Secara umum, orang Jepang menganggap waktu luang adalah tidak berguna, memalukan bahkan mereka merasa tidak nyaman saat tidak melakukan apa-apa. Mereka pokoknya harus selalu mengerjakan sesuatu dan itu harus serius dilakukan. Ini tentu saja berbeda dengan orang Amerika misalnya yang menganggap "free time" adalah penting. Lihat saja perbandingan beberapa ungkapan yang berbeda. Di Jepang kayaknya tidak da ungkapan "Take it easy!" atau "Dont work too hard". Disini adanya, "Gambatte", bekerjalah lebih keras lagi. Kalau kita di Indonesia. Hmmmm, kita kebanyakan waktu luang kayaknya. Jam kerja pun kita masih bisa baca koran atau bahkan nongkrong malah di warung kopi.
Walaupun dikatakan bahwa karakter gila kerja adalah salah satu faktor yang membuat Jepang bisa semaju sekarang, namun ternyata ada juga sisi negatifnya. Angka kematian karena beban dan waktu kerja berlebihan (Karoshi) meningkat dengan tajam. Penyebabnya kalau bukan stroke ya serangan jantung. Walaupun yang dilansir jumlahnya cuma ratusan setiap tahunnya, tahun 1991 saja dilaporkan sudah ada kasus sekitar 500 orang meninggal, tapi dipercaya bahwa angkanya jauh lebih besar dari itu karena biasanya perusahaan akan menutup-nutupi kasus kematian pegawai atau karyawannya karena kelebihan kerja ini.
Tapi nampaknya sudah ada pergeseran juga ya di kalangan generasi mudanya. Semakin banyak yang ingin menikmati waktu luang yang mereka punya dan ini dikeluhkan oleh generasi tua mereka sebagai karakter yang tidak tangguh. Time changes, people changes. Dari perbincangan beberapa kawan yang sama-sama sekolah di sini, beberapa kolega Jepang mereka sedari sekarang sudah mengincar pekerjaan-pekerjaan terutama di luar negeri dimana lebih mudah mengambil libur.

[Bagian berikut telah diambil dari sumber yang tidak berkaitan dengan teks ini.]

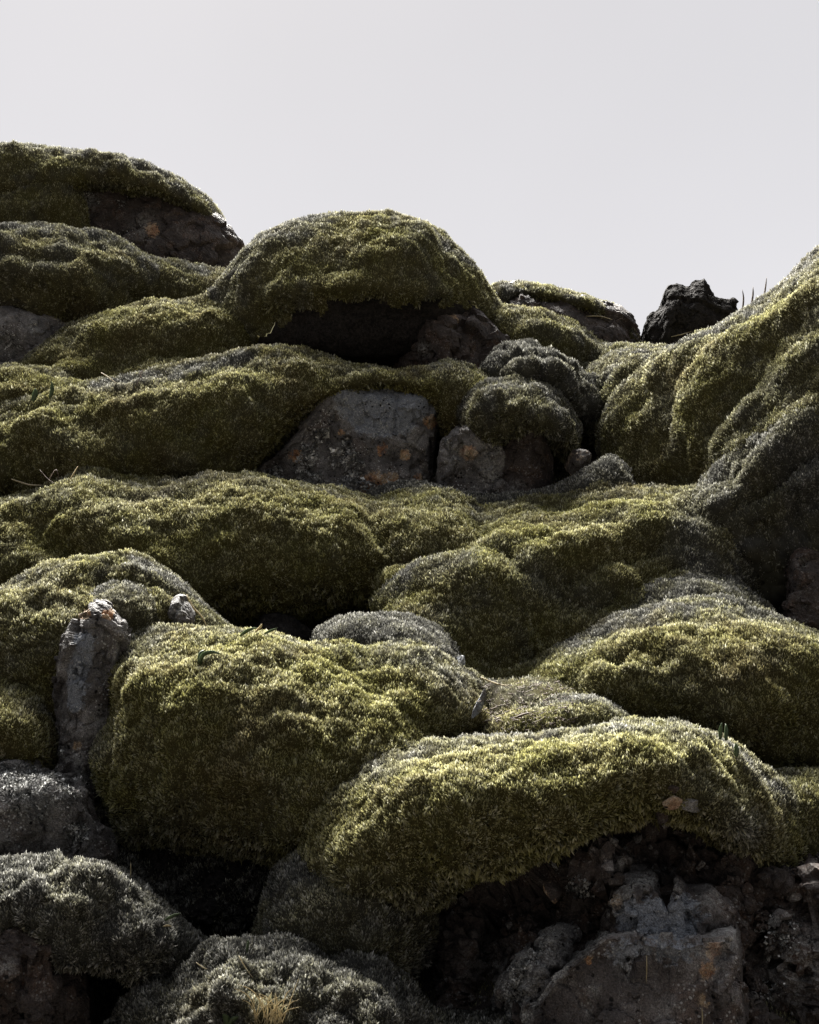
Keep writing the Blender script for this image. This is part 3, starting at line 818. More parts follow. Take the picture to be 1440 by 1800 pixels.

Akhirnya mungkin sebagai orang luar yang melihat fenomena ini, kita bisa belajar banyak dari keseriusan, dedikasi dan kerja keras mereka. Tapi kalau saya disuruh memilih, nampaknya kesetimbangan antara pekerjaan dan keluarga tetap penting dijaga. Pertanyaan sederhananya, lalu kita kerja mati-matian selama ini untuk siapa coba? Namun tentu saja ini berpulang dari sudut pandang budaya yang kita punya dan gunakan untuk melihat realitas hidup. Pokoknya gambatte!